• [REQUEST] Copy out all of the material, matching it word for word.

• [INFORMATION PROVIDED]
☆ ☆ ☆ ☆

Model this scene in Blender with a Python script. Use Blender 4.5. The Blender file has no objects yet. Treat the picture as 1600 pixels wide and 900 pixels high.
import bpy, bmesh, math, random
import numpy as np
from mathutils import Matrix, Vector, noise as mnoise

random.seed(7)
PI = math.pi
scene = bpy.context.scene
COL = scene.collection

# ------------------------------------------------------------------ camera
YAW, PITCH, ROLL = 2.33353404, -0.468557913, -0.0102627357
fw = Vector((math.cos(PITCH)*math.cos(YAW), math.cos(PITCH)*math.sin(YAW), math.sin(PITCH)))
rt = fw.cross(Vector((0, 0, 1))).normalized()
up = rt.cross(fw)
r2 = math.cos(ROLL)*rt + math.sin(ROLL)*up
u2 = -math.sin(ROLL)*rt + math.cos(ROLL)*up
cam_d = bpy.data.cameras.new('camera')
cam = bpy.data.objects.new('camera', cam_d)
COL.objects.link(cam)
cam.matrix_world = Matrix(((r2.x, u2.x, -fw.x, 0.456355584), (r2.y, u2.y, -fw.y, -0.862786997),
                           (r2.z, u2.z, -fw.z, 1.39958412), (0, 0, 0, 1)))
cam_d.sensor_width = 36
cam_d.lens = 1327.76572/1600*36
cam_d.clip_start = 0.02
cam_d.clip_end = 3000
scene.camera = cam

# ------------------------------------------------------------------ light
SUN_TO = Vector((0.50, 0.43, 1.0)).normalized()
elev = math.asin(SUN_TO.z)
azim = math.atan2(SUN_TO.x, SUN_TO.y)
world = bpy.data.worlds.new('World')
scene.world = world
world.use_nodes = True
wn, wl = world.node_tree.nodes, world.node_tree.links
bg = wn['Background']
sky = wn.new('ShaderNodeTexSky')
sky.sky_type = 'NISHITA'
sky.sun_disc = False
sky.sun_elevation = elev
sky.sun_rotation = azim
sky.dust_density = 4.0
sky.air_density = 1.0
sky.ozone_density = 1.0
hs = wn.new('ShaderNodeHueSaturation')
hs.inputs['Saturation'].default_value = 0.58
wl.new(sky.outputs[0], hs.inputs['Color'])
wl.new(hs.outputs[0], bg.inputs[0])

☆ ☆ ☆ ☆

• [EXERCISE OUTPUT]
Model this scene in Blender with a Python script. Use Blender 4.5. The Blender file has no objects yet. Treat the picture as 1600 pixels wide and 900 pixels high.
import bpy, bmesh, math, random
import numpy as np
from mathutils import Matrix, Vector, noise as mnoise

random.seed(7)
PI = math.pi
scene = bpy.context.scene
COL = scene.collection

# ------------------------------------------------------------------ camera
YAW, PITCH, ROLL = 2.33353404, -0.468557913, -0.0102627357
fw = Vector((math.cos(PITCH)*math.cos(YAW), math.cos(PITCH)*math.sin(YAW), math.sin(PITCH)))
rt = fw.cross(Vector((0, 0, 1))).normalized()
up = rt.cross(fw)
r2 = math.cos(ROLL)*rt + math.sin(ROLL)*up
u2 = -math.sin(ROLL)*rt + math.cos(ROLL)*up
cam_d = bpy.data.cameras.new('camera')
cam = bpy.data.objects.new('camera', cam_d)
COL.objects.link(cam)
cam.matrix_world = Matrix(((r2.x, u2.x, -fw.x, 0.456355584), (r2.y, u2.y, -fw.y, -0.862786997),
                           (r2.z, u2.z, -fw.z, 1.39958412), (0, 0, 0, 1)))
cam_d.sensor_width = 36
cam_d.lens = 1327.76572/1600*36
cam_d.clip_start = 0.02
cam_d.clip_end = 3000
scene.camera = cam

# ------------------------------------------------------------------ light
SUN_TO = Vector((0.50, 0.43, 1.0)).normalized()
elev = math.asin(SUN_TO.z)
azim = math.atan2(SUN_TO.x, SUN_TO.y)
world = bpy.data.worlds.new('World')
scene.world = world
world.use_nodes = True
wn, wl = world.node_tree.nodes, world.node_tree.links
bg = wn['Background']
sky = wn.new('ShaderNodeTexSky')
sky.sky_type = 'NISHITA'
sky.sun_disc = False
sky.sun_elevation = elev
sky.sun_rotation = azim
sky.dust_density = 4.0
sky.air_density = 1.0
sky.ozone_density = 1.0
hs = wn.new('ShaderNodeHueSaturation')
hs.inputs['Saturation'].default_value = 0.58
wl.new(sky.outputs[0], hs.inputs['Color'])
wl.new(hs.outputs[0], bg.inputs[0])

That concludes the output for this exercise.